Szerelem | Love [1971]

5/10 | 14.Oct.12
Szerelem | Love

DIRECTOR: Károly Makk | WRITER: Péter Bacsó | CAST: Lili Darvas, Mari Törőcsik, Iván Darvas, Erzsi Orsolya, Laszlo Mensáros | Hungary

I have to take it on faith that Szerelem is as powerful and emotionally resonant as the critics say. The screenplay is based on two short stories by Tibor Déry, a well-respected Hungarian writer who was sentenced to prison after the failure of the 1956 revolution, but is set 1953, when on Stalin’s death some number (I’m too lazy to look it up) of political prisoners were summarily released from prison. Károly Makk apparently ran into all sorts of obstacles in the 1960s when he tried to make a film out of it and it was only in the aftermath of the events of 1968 that he managed to produce this film.

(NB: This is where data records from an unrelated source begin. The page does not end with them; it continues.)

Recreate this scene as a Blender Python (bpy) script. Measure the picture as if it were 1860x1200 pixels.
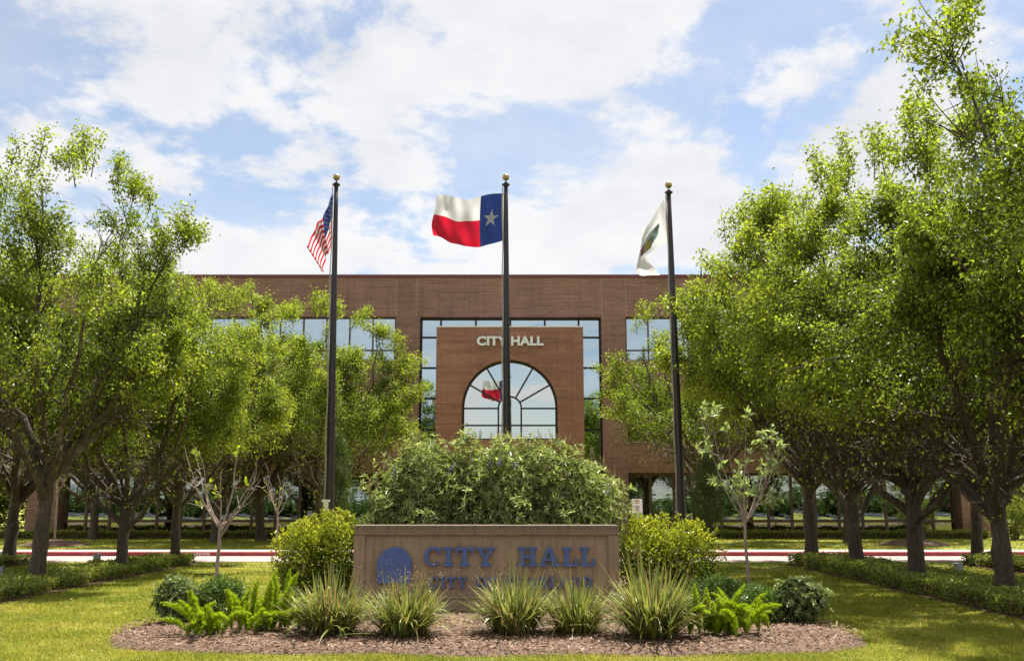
import bpy, bmesh, math, random
import numpy as np
from mathutils import Vector, Matrix

for o in list(bpy.data.objects): bpy.data.objects.remove(o)
S = bpy.context.scene
COL = S.collection
R = math.radians
PI = math.pi

# ---------------------------------------------------------------- camera, sky, sun, exposure
cam_d = bpy.data.cameras.new('camera'); cam = bpy.data.objects.new('camera', cam_d); COL.objects.link(cam)
cam.location = (0, 0, 1.6); cam.rotation_euler = (R(90 + 9.668), 0, 0)
cam_d.sensor_width = 36; cam_d.lens = 35.0; cam_d.clip_end = 3000; cam_d.clip_start = 0.1
S.camera = cam
SUN_EL, SUN_AZ = 67.0, 30.0          # high, behind the building, a little to the right
W = bpy.data.worlds.new('World'); S.world = W; W.use_nodes = True
def build_sky():
    nt = W.node_tree; N = nt.nodes; L = nt.links; N.clear()
    out = N.new('ShaderNodeOutputWorld'); bg = N.new('ShaderNodeBackground'); bg.inputs[1].default_value = 0.08
    sky = N.new('ShaderNodeTexSky'); sky.sky_type = 'NISHITA'; sky.sun_disc = False
    sky.sun_elevation = R(SUN_EL); sky.sun_rotation = R(SUN_AZ); sky.air_density = 1.0; sky.dust_density = 0.6; sky.ozone_density = 1.2
    tc = N.new('ShaderNodeTexCoord'); sep = N.new('ShaderNodeSeparateXYZ'); L.new(tc.outputs['Generated'], sep.inputs[0])
    def m(op, a, b=None, c=None):
        n = N.new('ShaderNodeMath'); n.operation = op
        for i, v in enumerate((a, b, c)):
            if v is None: continue
            if isinstance(v, (int, float)): n.inputs[i].default_value = v
            else: L.new(v, n.inputs[i])
        return n.outputs[0]
    zz = m('ADD', m('MAXIMUM', sep.outputs[2], 0.0), 0.30)
    cx = m('DIVIDE', sep.outputs[0], zz); cy = m('DIVIDE', sep.outputs[1], zz)
    cmb = N.new('ShaderNodeCombineXYZ'); L.new(cx, cmb.inputs[0]); L.new(cy, cmb.inputs[1]); cmb.inputs[2].default_value = 3.35
    def noise(scale, detail, rough, dist, off=(0, 0, 0)):
        mp = N.new('ShaderNodeMapping'); mp.inputs['Location'].default_value = off; L.new(cmb.outputs[0], mp.inputs[0])
        n = N.new('ShaderNodeTexNoise'); n.inputs['Scale'].default_value = scale; n.inputs['Detail'].default_value = detail
        n.inputs['Roughness'].default_value = rough; n.inputs['Distortion'].default_value = dist
        L.new(mp.outputs[0], n.inputs['Vector']); return n.outputs[0]
    def ramp(v, a, b):
        n = N.new('ShaderNodeMapRange'); n.interpolation_type = 'SMOOTHSTEP'
        n.inputs[1].default_value = a; n.inputs[2].default_value = b; L.new(v, n.inputs[0]); return n.outputs[0]
    big = noise(0.9, 3, 0.5, 0.0, (4.0, 1.0, 0))
    puff = noise(3.1, 11, 0.60, 0.12, (20.3, 1.7, 0))
    veil = noise(1.6, 6, 0.6, 0.3, (9.1, 2.2, 0))
    v = m('ADD', puff, m('MULTIPLY', m('SUBTRACT', big, 0.5), 0.7))
    mask = ramp(v, 0.445, 0.535)
    mask2 = m('MULTIPLY', ramp(veil, 0.36, 0.68), 0.45)
    tot = m('SUBTRACT', 1.0, m('MULTIPLY', m('SUBTRACT', 1.0, mask), m('SUBTRACT', 1.0, mask2)))
    tot = m('ADD', m('MULTIPLY', tot, 0.90), 0.06)
    shade = ramp(noise(3.6, 8, 0.6, 0.1, (1.38, 7.6, 0.1)), 0.25, 0.65)
    cc = N.new('ShaderNodeMix'); cc.data_type = 'RGBA'; L.new(shade, cc.inputs[0])
    cc.inputs[6].default_value = (4.35, 4.45, 4.7, 1); cc.inputs[7].default_value = (5.5, 5.47, 5.48, 1)
    # a paler, brighter blue: moist spring air
    sk = N.new('ShaderNodeMix'); sk.data_type = 'RGBA'; sk.blend_type = 'MULTIPLY'; sk.inputs[0].default_value = 1
    L.new(sky.outputs[0], sk.inputs[6]); sk.inputs[7].default_value = (1.04, 0.96, 0.89, 1)
    mx = N.new('ShaderNodeMix'); mx.data_type = 'RGBA'
    L.new(tot, mx.inputs[0]); L.new(sk.outputs[2], mx.inputs[6]); L.new(cc.outputs[2], mx.inputs[7])
    L.new(mx.outputs[2], bg.inputs[0]); L.new(bg.outputs[0], out.inputs[0])
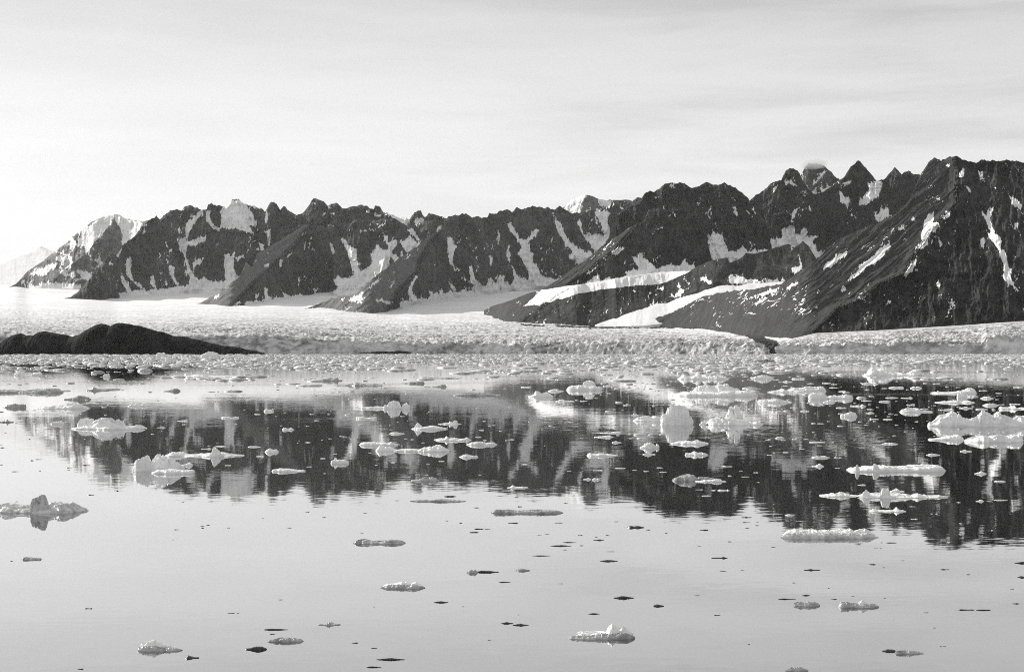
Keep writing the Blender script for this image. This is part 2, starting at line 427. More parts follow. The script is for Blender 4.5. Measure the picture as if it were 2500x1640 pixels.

So clearly there’s a lot of baggage the film drags along with it which may account for the uniformly high regard critics have for this film.

The first two-thirds of Szerelem is essentially a two-person piece about the mother and wife of a political prisoner, János, in which the frail nonagenarian mother recalls events from her past while the wife visits daily and humors her mother-in-law with fantastic stories (and letters she writes from him herself) about János being away in America directing a movie. There’s an abrupt shift in the last third of the movie in which János is released from prison and returns to Luca uncertain of what the future holds for him. The first section is a succession of short scenes filled with barely dramatized dialogue seemingly lifted directly from the original story and punctuated with bursts of very brief images of people and events and objects from the mother’s Viennese youth. At first I thought these quick bursts of images were a fascinating way to see into the old woman’s consciousness, but Makk doesn’t restrict them to portraying her subjectivity; instead, he peppers the movie with “mood” images — door knobs, water droplets, hinges — which increasingly take over like a nervous tick in the last section which is almost without dialogue.

The scenes between Luca and the mother might have had more impact with other, better actors. Lili Darvas plays the mother as sort of a generic old woman — how different Thérèse Giehse was in a similar role in Black Moon! — and I found it very difficult to feel much for her. Mari Törőcsik, on the other hand, is clearly a young stage-trained actress who hasn’t forgotten a thing she learned in acting lessons, and it shows. I found her tiring to watch for long stretches. (I don’t remember having that problem with her in Csend és kiáltás.) The other actors are fine. So, I guess it is what it is and obviously I’m not wild about it.